-- BEGIN --
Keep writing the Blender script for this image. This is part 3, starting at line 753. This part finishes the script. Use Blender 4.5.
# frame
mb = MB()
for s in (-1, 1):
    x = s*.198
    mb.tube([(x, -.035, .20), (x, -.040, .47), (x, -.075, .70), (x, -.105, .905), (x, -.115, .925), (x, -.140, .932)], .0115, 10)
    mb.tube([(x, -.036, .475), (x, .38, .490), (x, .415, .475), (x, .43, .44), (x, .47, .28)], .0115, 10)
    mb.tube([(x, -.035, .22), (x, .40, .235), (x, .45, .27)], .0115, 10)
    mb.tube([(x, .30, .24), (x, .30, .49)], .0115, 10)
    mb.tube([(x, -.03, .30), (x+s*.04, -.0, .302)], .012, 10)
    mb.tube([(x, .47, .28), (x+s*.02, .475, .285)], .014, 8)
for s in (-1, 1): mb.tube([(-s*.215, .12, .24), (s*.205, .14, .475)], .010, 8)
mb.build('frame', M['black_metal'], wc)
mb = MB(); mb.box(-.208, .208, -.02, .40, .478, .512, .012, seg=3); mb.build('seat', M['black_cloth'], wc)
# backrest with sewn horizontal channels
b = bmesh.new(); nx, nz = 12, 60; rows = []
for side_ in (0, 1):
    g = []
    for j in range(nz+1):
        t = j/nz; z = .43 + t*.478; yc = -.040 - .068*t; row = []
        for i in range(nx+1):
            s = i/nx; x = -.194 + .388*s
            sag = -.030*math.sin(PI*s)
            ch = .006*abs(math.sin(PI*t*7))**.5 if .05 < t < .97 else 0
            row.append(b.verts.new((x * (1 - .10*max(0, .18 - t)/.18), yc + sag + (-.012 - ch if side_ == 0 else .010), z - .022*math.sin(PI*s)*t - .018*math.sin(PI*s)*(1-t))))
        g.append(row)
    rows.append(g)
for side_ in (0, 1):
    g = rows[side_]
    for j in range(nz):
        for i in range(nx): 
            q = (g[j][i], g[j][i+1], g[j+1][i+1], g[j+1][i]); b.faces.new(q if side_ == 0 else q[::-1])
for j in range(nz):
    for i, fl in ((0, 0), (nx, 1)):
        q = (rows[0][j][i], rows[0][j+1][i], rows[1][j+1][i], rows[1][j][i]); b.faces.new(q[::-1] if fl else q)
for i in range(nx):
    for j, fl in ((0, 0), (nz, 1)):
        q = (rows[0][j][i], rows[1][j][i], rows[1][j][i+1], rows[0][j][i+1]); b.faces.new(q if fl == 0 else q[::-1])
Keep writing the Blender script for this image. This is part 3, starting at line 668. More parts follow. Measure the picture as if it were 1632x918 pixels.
-- END --
**Task to complete**
Every record above must be duplicated exactly.

**Expected output**
Keep writing the Blender script for this image. This is part 3, starting at line 753. This part finishes the script. Use Blender 4.5.
# frame
mb = MB()
for s in (-1, 1):
    x = s*.198
    mb.tube([(x, -.035, .20), (x, -.040, .47), (x, -.075, .70), (x, -.105, .905), (x, -.115, .925), (x, -.140, .932)], .0115, 10)
    mb.tube([(x, -.036, .475), (x, .38, .490), (x, .415, .475), (x, .43, .44), (x, .47, .28)], .0115, 10)
    mb.tube([(x, -.035, .22), (x, .40, .235), (x, .45, .27)], .0115, 10)
    mb.tube([(x, .30, .24), (x, .30, .49)], .0115, 10)
    mb.tube([(x, -.03, .30), (x+s*.04, -.0, .302)], .012, 10)
    mb.tube([(x, .47, .28), (x+s*.02, .475, .285)], .014, 8)
for s in (-1, 1): mb.tube([(-s*.215, .12, .24), (s*.205, .14, .475)], .010, 8)
mb.build('frame', M['black_metal'], wc)
mb = MB(); mb.box(-.208, .208, -.02, .40, .478, .512, .012, seg=3); mb.build('seat', M['black_cloth'], wc)
# backrest with sewn horizontal channels
b = bmesh.new(); nx, nz = 12, 60; rows = []
for side_ in (0, 1):
    g = []
    for j in range(nz+1):
        t = j/nz; z = .43 + t*.478; yc = -.040 - .068*t; row = []
        for i in range(nx+1):
            s = i/nx; x = -.194 + .388*s
            sag = -.030*math.sin(PI*s)
            ch = .006*abs(math.sin(PI*t*7))**.5 if .05 < t < .97 else 0
            row.append(b.verts.new((x * (1 - .10*max(0, .18 - t)/.18), yc + sag + (-.012 - ch if side_ == 0 else .010), z - .022*math.sin(PI*s)*t - .018*math.sin(PI*s)*(1-t))))
        g.append(row)
    rows.append(g)
for side_ in (0, 1):
    g = rows[side_]
    for j in range(nz):
        for i in range(nx): 
            q = (g[j][i], g[j][i+1], g[j+1][i+1], g[j+1][i]); b.faces.new(q if side_ == 0 else q[::-1])
for j in range(nz):
    for i, fl in ((0, 0), (nx, 1)):
        q = (rows[0][j][i], rows[0][j+1][i], rows[1][j+1][i], rows[1][j][i]); b.faces.new(q[::-1] if fl else q)
for i in range(nx):
    for j, fl in ((0, 0), (nz, 1)):
        q = (rows[0][j][i], rows[1][j][i], rows[1][j][i+1], rows[0][j][i+1]); b.faces.new(q if fl == 0 else q[::-1])
Keep writing the Blender script for this image. This is part 3, starting at line 668. More parts follow. Measure the picture as if it were 1632x918 pixels.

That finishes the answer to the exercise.